Media produce more heat than light, prof says
By Clay Evans
Consider a few examples of the language used in the most recent report of the Intergovernmental Panel on Climate Change, released in September:
“Warming of the climate system is unequivocal, and since the 1950s, many of the observed changes are unprecedented over decades to millennia. … In the Northern Hemisphere, 1983–2012 was likely the warmest 30-year period of the last 1,400 years. … The rate of sea level rise since the mid-19th century has been larger than the mean rate during the previous two millennia (high confidence).”
Meanwhile, there are polling data about Americans’ attitudes toward climate change: According to a March Gallup poll, only 62 percent of Americans believe there is a scientific consensus on global warming. And according to a Pew Center for Research poll also taken in March, just 69 percent of Americans say there is solid evidence that average global temperature has been rising in recent decades.
While climate scientists can take heart in the fact that skepticism has been declining since 2010, there is still a wide chasm between what qualified scientists say and millions of Americans believe.
And that is, in part, due to the way the media cover the subject, says Max Boykoff, assistant professor at CU-Boulder’s Center for Science and Technology Policy, part of the Cooperative Institute for Research in Environmental Sciences.
In “Public Enemy No. 1?: Understanding Media Representations of Outlier Views on Climate Change,” published this spring in the journal American Behavioral Scientist, Boykoff examines how “outlier” views of climate skeptics are given disproportionate weight in the media, despite the overwhelming consensus supporting anthropogenic climate change. Thanks to everything from long-standing journalistic norms concerning “balance” and an attraction to “conflict,” to political and economic self-interest, minority skeptical voices have come to be seen as valid by millions of Americans.
“There are amplified outlier voices out there that are garnering a great deal of attention and sucking the oxygen out of productive discussions,” says Boykoff, who is also the author of the book “Who Speaks for Climate? Making Sense of Media Reporting on Climate Change.”
“In other words, it’s a lot easier to muddy the waters than it is to clean them up.”
Boykoff is widely seen as one of the nation’s experts in media treatment of climate change.
“Max Boykoff has become the leading analyst of media treatment of human-induced climate change. In his new article he demonstrates how the ‘outlier voices’ — those of climate-change skeptics, contrarians and deniers — have been given disproportionate attention in the mass media and thereby come to have undue influence on policy issues,” says Riley Dunlap, professor of sociology at Oklahoma State University. “In this process, he rebuts the frequent allegation that these voices are muzzled by the mainstream media.”

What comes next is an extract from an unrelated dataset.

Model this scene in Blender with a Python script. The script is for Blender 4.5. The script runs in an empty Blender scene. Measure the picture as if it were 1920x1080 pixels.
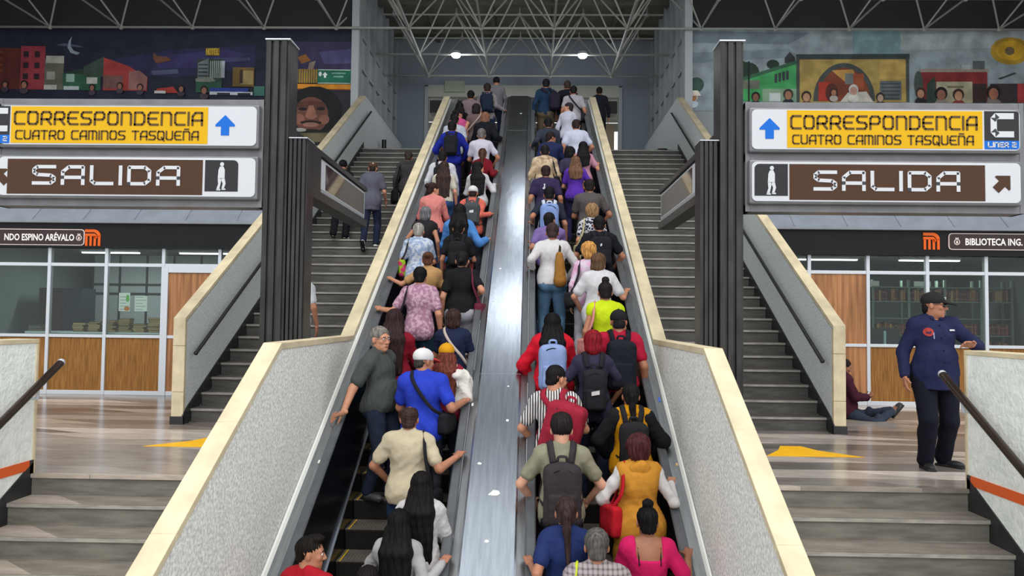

In a related and upcoming paper with co-author Shawn Olson, Boykoff also examines the role of what he calls “celebrity” contrarians in muddying the message for media. He notes that climate contrarians — those who “vocally challenge what they see as a false consensus of mainstream climate science through critical attacks on climate science and eminent climate scientists, often with substantial support from fossil fuels industry organizations and conservative think tanks” — have done a remarkable job of confusing matters in the minds of many people.
Take the case of Pat Michaels of the Competitive Enterprise Institute, who is paid to spend 40 percent of his time reaching out to the media.
“That is stunning, compared to time that others influencing climate science and policy discussions spend” Boykoff says.
Boykoff examined prominent media sources, including TV transcripts and newspaper articles, over time to see how they portrayed climate change to look for patterns. He followed up with qualitative interviews of key actors in the debate.
“Where prominent actors are being quoted, (people) are drawn into stories much more than others,” he says.
But to the extent that citizens allow themselves to be sucked into antagonist-protagonist narratives about climate change, it may become harder to make inroads on education and policy decisions about climate change.
“We’ve found that while it can be appealing at times for folks to demonize climate contrarians, it’s also counterproductive. It makes it much harder to look at larger issues over time,” Boykoff says.
Meanwhile, journalists following accepted norms of the profession — looking for exciting, novel stories featuring dramatic personalities — can impede the public’s understanding of the science. They can, and should, do better.
“We definitely disagree with the notion of censorship,” Boykoff says, “but we want them to put stories into context, to write about how these are outlier perspectives. Call it truth in labeling.”